From: David Bengtson
Subject: Re: [Discuss-gnuradio] grGPS Preliminary Schematic
Date: Thu, 06 Apr 2006 18:55:01 -0400
User-agent: Thunderbird 1.5 (Windows/20051201)

Clark Pope wrote:
I guess I missed the answer to why you can't do GPS with the DBS board? It has the hooks to apply power to the antenna and it certainly has the bandwidth and tuning range. If you're concerned about having a nice clock rate to make the despreading easier you can replace the oscillator on your USRP with a 32.768MHz oscillator, for example. (I'm in the process of switching mine to 44 MHz ro make wlan easier.)


You may well be able to do it with the DBS board. However, GPS is a pretty weak signal, and I suspect that the noise figure is too high.

Also, there is a good sized population of college students doing GPS work, so I thought that building a GPS specific board would be useful for those folks.

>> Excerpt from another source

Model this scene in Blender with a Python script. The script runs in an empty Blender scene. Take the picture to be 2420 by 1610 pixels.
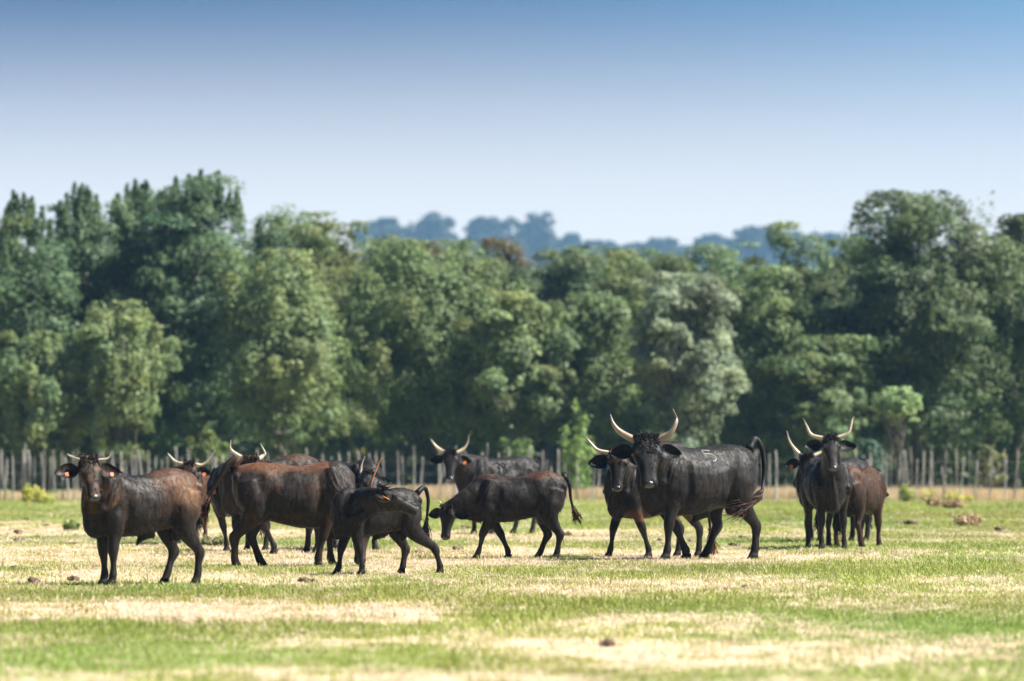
import bpy, bmesh, math, random
import numpy as np
from mathutils import Vector, Matrix, noise as mnoise
from mathutils.bvhtree import BVHTree

R = math.radians
random.seed(7)
rng = np.random.default_rng(11)
S = bpy.context.scene
COL = S.collection

# ------------------------------------------------------------------ camera, sky, sun, exposure
F = 200.0 / 36.0 * 2420.0          # focal length in photograph pixels
CH = 1.23                          # camera height
HY = 1074.0                        # horizon row of the photograph
cd = bpy.data.cameras.new('camera'); cam = bpy.data.objects.new('camera', cd); COL.objects.link(cam)
cam.location = (0, 0, CH)
cam.rotation_euler = (R(90) + math.atan((HY - 805) / F), 0, 0)
cd.lens = 200; cd.sensor_width = 36; cd.clip_start = 0.5; cd.clip_end = 6000
cd.dof.use_dof = True; cd.dof.focus_distance = 61.0; cd.dof.aperture_fstop = 2.7
S.camera = cam

SKY_A, SKY_B = 0.6, 2600.0
SUN_EL, SUN_AZ = R(50), R(-4)       # azimuth measured from +x (right) towards +y (away)
w = bpy.data.worlds.new('World'); S.world = w; w.use_nodes = True
nt = w.node_tree; nt.nodes.clear()
def N(t, kind, **kw):
    n = t.nodes.new(kind)
    for k, v in kw.items(): setattr(n, k, v)
    return n
tc = N(nt, 'ShaderNodeTexCoord'); sx = N(nt, 'ShaderNodeSeparateXYZ'); cxyz = N(nt, 'ShaderNodeCombineXYZ')
def mth(op, a, b):
    n = N(nt, 'ShaderNodeMath', operation=op)
    for i, q in enumerate((a, b)):
        if isinstance(q, (int, float)): n.inputs[i].default_value = q
        else: nt.links.new(q, n.inputs[i])
    return n.outputs[0]
vn = N(nt, 'ShaderNodeVectorMath', operation='NORMALIZE')
sky = N(nt, 'ShaderNodeTexSky', sky_type='NISHITA'); sky.sun_disc = False
sky.sun_elevation = SUN_EL; sky.sun_rotation = R(90) - SUN_AZ
sky.altitude = 50; sky.air_density = 1.0; sky.dust_density = 1.8; sky.ozone_density = 2.5
bg = N(nt, 'ShaderNodeBackground'); bg.inputs[1].default_value = 0.055
wo = N(nt, 'ShaderNodeOutputWorld')
L = nt.links.new
L(tc.outputs['Generated'], sx.inputs[0])
zz = mth('MAXIMUM', sx.outputs[2], 0.0)
L(mth('ADD', mth('MULTIPLY', zz, SKY_A), mth('MULTIPLY', mth('POWER', zz, 3.0), SKY_B)), cxyz.inputs[2])
L(mth('MULTIPLY', sx.outputs[0], 9.0), cxyz.inputs[0]); L(sx.outputs[1], cxyz.inputs[1])
L(cxyz.outputs[0], vn.inputs[0]); L(vn.outputs[0], sky.inputs[0])
hzf = N(nt, 'ShaderNodeMapRange', interpolation_type='SMOOTHSTEP'); hzf.inputs[1].default_value = .089; hzf.inputs[2].default_value = .034
L(zz, hzf.inputs[0])
tn = N(nt, 'ShaderNodeMix', data_type='RGBA', blend_type='MULTIPLY'); tn.inputs[0].default_value = 1; tn.inputs[7].default_value = (.22, .49, .61, 1)
azf = N(nt, 'ShaderNodeMapRange', interpolation_type='SMOOTHSTEP')      # the sky is deeper on the side away from the sun
for i_, q_ in ((1, -.13), (2, .12), (3, 0), (4, 1)): azf.inputs[i_].default_value = q_
L(sx.outputs[0], azf.inputs[0])
az2 = N(nt, 'ShaderNodeMix', data_type='RGBA', blend_type='MULTIPLY'); az2.inputs[0].default_value = 1
azc = N(nt, 'ShaderNodeMix', data_type='RGBA'); azc.inputs[6].default_value = (.20, .56, .80, 1); azc.inputs[7].default_value = (.98, .98, .93, 1)
L(azf.outputs[0], azc.inputs[0])
L(sky.outputs[0], az2.inputs[6]); L(azc.outputs[2], az2.inputs[7])
L(az2.outputs[2], tn.inputs[6])
hm = N(nt, 'ShaderNodeMix', data_type='RGBA'); hm.inputs[7].default_value = (4.45, 4.2, 3.95, 1)
L(hzf.outputs[0], hm.inputs[0]); L(tn.outputs[2], hm.inputs[6])
L(hm.outputs[2], bg.inputs[0]); L(bg.outputs[0], wo.inputs[0])

sl = bpy.data.lights.new('sun', 'SUN'); so = bpy.data.objects.new('sun', sl); COL.objects.link(so)
sl.energy = 5.0; sl.angle = R(0.5); sl.color = (1.0, 0.955, 0.88)
sd = Vector((math.cos(SUN_EL) * math.cos(SUN_AZ), math.cos(SUN_EL) * math.sin(SUN_AZ), math.sin(SUN_EL)))
so.rotation_euler = sd.to_track_quat('Z', 'Y').to_euler(); so.location = (30, 40, 60)
S.view_settings.view_transform = 'Standard'; S.view_settings.look = 'None'
S.view_settings.gamma = 1; S.view_settings.exposure = 1.9; S.view_settings.use_curve_mapping = False
S.render.engine = 'CYCLES'
cy = S.cycles
cy.use_denoising = True; cy.max_bounces = 6; cy.diffuse_bounces = 3; cy.glossy_bounces = 2
cy.transmission_bounces = 4; cy.transparent_max_bounces = 6; cy.volume_bounces = 0
cy.caustics_reflective = False; cy.caustics_refractive = False
cy.sample_clamp_indirect = 4

# ------------------------------------------------------------------ helpers
def dist_of(py): return F * CH / (py - HY)              # distance of a ground point seen at row py
def wx(px, d): return (px - 1210.0) * d / F
def tag(o, label=None, cat=None, group=None, kind=None):
    for k, v in (('label', label), ('category', cat), ('group', group), ('kind', kind)):
        if v: o[k] = v
    return o
def link(name, me, mat=None, parent=None, loc=None):
    o = bpy.data.objects.new(name, me); COL.objects.link(o)
    if mat is not None and not me.materials: me.materials.append(mat)
    if parent is not None: o.parent = parent
    if loc is not None: o.location = loc
    return o
def empty(name, loc, rz=0.0):
    o = bpy.data.objects.new(name, None); COL.objects.link(o); o.location = loc
    o.rotation_euler = (0, 0, rz); o.empty_display_size = 0.3
    return o
def mesh_np(name, v, f, smooth=True):
    """v: Nx3 array, f: list of arrays of equal-width faces or a list of tuples"""
    me = bpy.data.meshes.new(name)
    v = np.asarray(v, dtype=np.float32)
    if isinstance(f, np.ndarray):
        k = f.shape[1]; nf = len(f)
        me.vertices.add(len(v)); me.vertices.foreach_set('co', v.ravel())
        me.loops.add(nf * k); me.loops.foreach_set('vertex_index', f.astype(np.int32).ravel())
        me.polygons.add(nf)
        me.polygons.foreach_set('loop_start', np.arange(0, nf * k, k, dtype=np.int32))
        me.update(calc_edges=True)
    else:
        me.from_pydata(v.tolist(), [], f); me.update()
    if smooth: me.polygons.foreach_set('use_smooth', np.ones(len(me.polygons), dtype=bool))
    return me
def set_col(me, name, cols):
    a = me.attributes.new(name, 'FLOAT_COLOR', 'POINT')
    c = np.ones((len(me.vertices), 4), dtype=np.float32); c[:, :3] = cols
    a.data.foreach_set('color', c.ravel())
class MB:
    """collects tubes / blobs into one mesh"""
    def __init__(s): s.v = []; s.f = []; s.n = 0
    def add(s, v, f):
        v = np.asarray(v, dtype=float).reshape(-1, 3)
        s.v.append(v); s.f += [tuple(int(i) + s.n for i in q) for q in f]; s.n += len(v)
    def build(s, name, mat=None, parent=None, smooth=True):
        return link(name, mesh_np(name, np.concatenate(s.v), s.f, smooth), mat, parent)
def cat_rom(c, sub):
    c = np.asarray(c, dtype=float); n = len(c)
    p = np.vstack([2 * c[0] - c[1], c, 2 * c[-1] - c[-2]])
    out = []
    for i in range(n - 1):
        p0, p1, p2, p3 = p[i:i + 4]
        for j in range(sub):
            t = j / sub
            out.append(.5 * (2 * p1 + (p2 - p0) * t + (2 * p0 - 5 * p1 + 4 * p2 - p3) * t * t + (3 * p1 - p0 - 3 * p2 + p3) * t ** 3))
    out.append(c[-1]); return np.array(out)
def unit(a): a = np.asarray(a, dtype=float); return a / max(1e-9, np.linalg.norm(a))
def tube(ctrl, lat=(0, 1, 0), n=12, sub=4):
    """ctrl rows x,y,z,ra,rb: elliptical tube, ra along the lateral axis"""
    c = cat_rom(ctrl, sub) if sub > 1 else np.asarray(ctrl, dtype=float)
    c[:, 3:] = np.maximum(c[:, 3:], 0.0008)
    lat = np.asarray(lat, dtype=float)
    if lat.ndim == 1: lat = np.tile(lat, (len(c), 1))
    else:
        tt = np.linspace(0, len(lat) - 1, len(c)); i0 = np.minimum(tt.astype(int), len(lat) - 2); fr = (tt - i0)[:, None]
        lat = lat[i0] * (1 - fr) + lat[i0 + 1] * fr
    T = np.gradient(c[:, :3], axis=0)
    V = []
    th = np.linspace(0, 2 * np.pi, n, endpoint=False)
    for i in range(len(c)):
        t = unit(T[i]); a = lat[i] - lat[i].dot(t) * t
        if np.linalg.norm(a) < 1e-4: a = np.cross(t, (0.3, 0.5, 0.8))
        a = unit(a); b = np.cross(t, a)
        V.append(c[i, :3] + np.outer(np.cos(th), a) * c[i, 3] + np.outer(np.sin(th), b) * c[i, 4])
    return rings(V)
def rings(V):
    n = len(V[0]); m = len(V); f = []
    for i in range(m - 1):
        for j in range(n):
            k = (j + 1) % n
            f.append((i * n + j, i * n + k, (i + 1) * n + k, (i + 1) * n + j))
    vv = np.concatenate(V); c0 = V[0].mean(0); c1 = V[-1].mean(0)
    vv = np.vstack([vv, c0, c1]); a = m * n; b = a + 1
    for j in range(n):
        k = (j + 1) % n
        f.append((a, k, j)); f.append((b, (m - 1) * n + j, (m - 1) * n + k))
    return vv, f
def blob(c, r, ax=None, n=12, m=8):
    """ellipsoid; ax: 3x3 rows = axes"""
    ax = np.eye(3) if ax is None else np.asarray(ax)
    V = []
    for i in range(1, m):
        ph = math.pi * i / m
        th = np.linspace(0, 2 * np.pi, n, endpoint=False)
        p = np.stack([np.cos(th) * math.sin(ph) * r[0], np.sin(th) * math.sin(ph) * r[1], np.full(n, math.cos(ph) * r[2])], 1)
        V.append(p @ ax + np.asarray(c))
    return rings(V)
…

From: David Bengtson <address@hidden>
Reply-To: address@hidden
To: Martin Dvh <address@hidden>
CC: address@hidden, gnuradio mailing list <address@hidden>
Subject: Re: [Discuss-gnuradio] grGPS Preliminary Schematic
Date: Thu, 06 Apr 2006 06:18:49 -0400

Martin Dvh wrote:
David Bengtson wrote:
After far to long, I've updated the information on the Gnu Radio GPS
board. I've finished a preliminary schematic, and I'd appreciate any
comments that anyone might have.
Why don't you use the usrp to generate your 16.384 or 32.768 MHz refclock. Most daugterboards (except the tvrx) use this feature (They all use a 4Mhz refclock on io pin 0.
The only difference with your design is that you need another frequency.
The cyclone fpga in the usrp has internal PLLs which can generate all kinds of frequencies.
(They are not used at the moment)

(Sorry, there is a typo, the reference frequencies are 16.368/32.736 MHz)
That might work. 16.368 MHz/4 MHz is 1023/250, or a comparison frequency of 16 kHz. From a frequency generation point of view, I could probably get the right frequency from the USRP. I'm concerned about jitter and noise on that line though. The reference is used directly for the comparison frequency in the on-chip PLL, to generate a LO that is 1571.328 MHz. A 16 kHz spurious on this would really cause problems.

Because of this, I'd like to use a a clean reference clock for the reference. I could change the layout to bring a signal over from the connector to the reference input to check that though. That would make it possible to try this approach.

Re-Using the reference clock is why I brought the buffered clock signal over to the connector, so that it will be available to the FPGA.